VI. O argumentário expresso pelo tribunal “a quo”, no que concerne à primazia do direito à informação, afastando e sobrepondo-se ao segredo de justiça, não tem base que o suporte, precisamente porque tal direito estava acautelado, já que a informação relevante poderia ter sido dada, o público ficaria informado e não se poria em perigo o bom funcionamento da máquina da justiça.
VII. O segredo de justiça que vigorava nos autos, não era impeditivo do direito do público a ser informado, pois a utilidade social da notícia mantinha-se, tivessem-se os arguidos abstido de aditar conteúdos protegidos pelo dito segredo de justiça.
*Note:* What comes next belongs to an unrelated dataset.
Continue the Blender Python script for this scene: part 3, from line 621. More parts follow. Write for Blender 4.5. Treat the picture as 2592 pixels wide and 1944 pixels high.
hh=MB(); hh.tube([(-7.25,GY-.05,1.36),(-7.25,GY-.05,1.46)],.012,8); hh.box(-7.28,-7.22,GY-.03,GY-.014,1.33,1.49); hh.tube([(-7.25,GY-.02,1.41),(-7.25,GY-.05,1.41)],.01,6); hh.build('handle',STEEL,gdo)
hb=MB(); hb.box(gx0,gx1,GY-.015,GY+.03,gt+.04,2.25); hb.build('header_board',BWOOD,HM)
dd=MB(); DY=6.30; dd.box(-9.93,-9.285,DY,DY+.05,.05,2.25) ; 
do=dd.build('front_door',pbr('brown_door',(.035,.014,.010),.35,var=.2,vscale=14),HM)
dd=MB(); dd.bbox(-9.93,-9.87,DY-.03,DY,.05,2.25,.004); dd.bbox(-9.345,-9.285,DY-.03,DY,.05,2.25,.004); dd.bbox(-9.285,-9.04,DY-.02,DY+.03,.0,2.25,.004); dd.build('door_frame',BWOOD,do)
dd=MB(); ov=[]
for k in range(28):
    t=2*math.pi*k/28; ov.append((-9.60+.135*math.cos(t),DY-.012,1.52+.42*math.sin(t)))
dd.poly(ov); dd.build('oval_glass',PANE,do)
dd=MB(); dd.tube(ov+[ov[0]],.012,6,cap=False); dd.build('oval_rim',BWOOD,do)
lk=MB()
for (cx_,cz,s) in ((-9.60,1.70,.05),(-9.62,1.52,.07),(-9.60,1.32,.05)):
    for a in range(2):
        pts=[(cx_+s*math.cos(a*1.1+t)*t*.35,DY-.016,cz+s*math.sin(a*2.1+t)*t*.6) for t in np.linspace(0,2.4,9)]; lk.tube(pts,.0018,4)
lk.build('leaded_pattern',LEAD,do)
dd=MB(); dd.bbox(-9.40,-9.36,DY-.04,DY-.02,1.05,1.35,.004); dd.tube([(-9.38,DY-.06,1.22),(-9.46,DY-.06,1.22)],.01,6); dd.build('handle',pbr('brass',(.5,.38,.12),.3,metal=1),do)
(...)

VIII. A inclusão de tais conteúdos, não se mostra necessária para que o público pudesse ter a percepção da gravidade dos factos em apreciação. Na verdade, não constassem tais conteúdos das ditas notícias, os fins de liberdade de expressão e de direito à informação mostrar-se-iam cumpridos, já que, por um lado, os arguidos poderiam expor a seriedade e gravidade dos casos em investigação e o público ficaria ciente dos contornos dos mesmos e, por outro, salvaguardava-se o bom funcionamento da justiça, numa fase processual ainda embrionária e frágil.
IX. Assim, neste caso, cremos que se mostram harmonizados os preceitos constitucionais em eventual rota de colisão, designadamente os relativos à liberdade de imprensa, liberdade de expressão, direito à informação e o segredo de justiça, como modo protector (também ele com assento constitucional), do bem jurídico de bom funcionamento da máquina judiciária nas fases embrionárias do processo penal.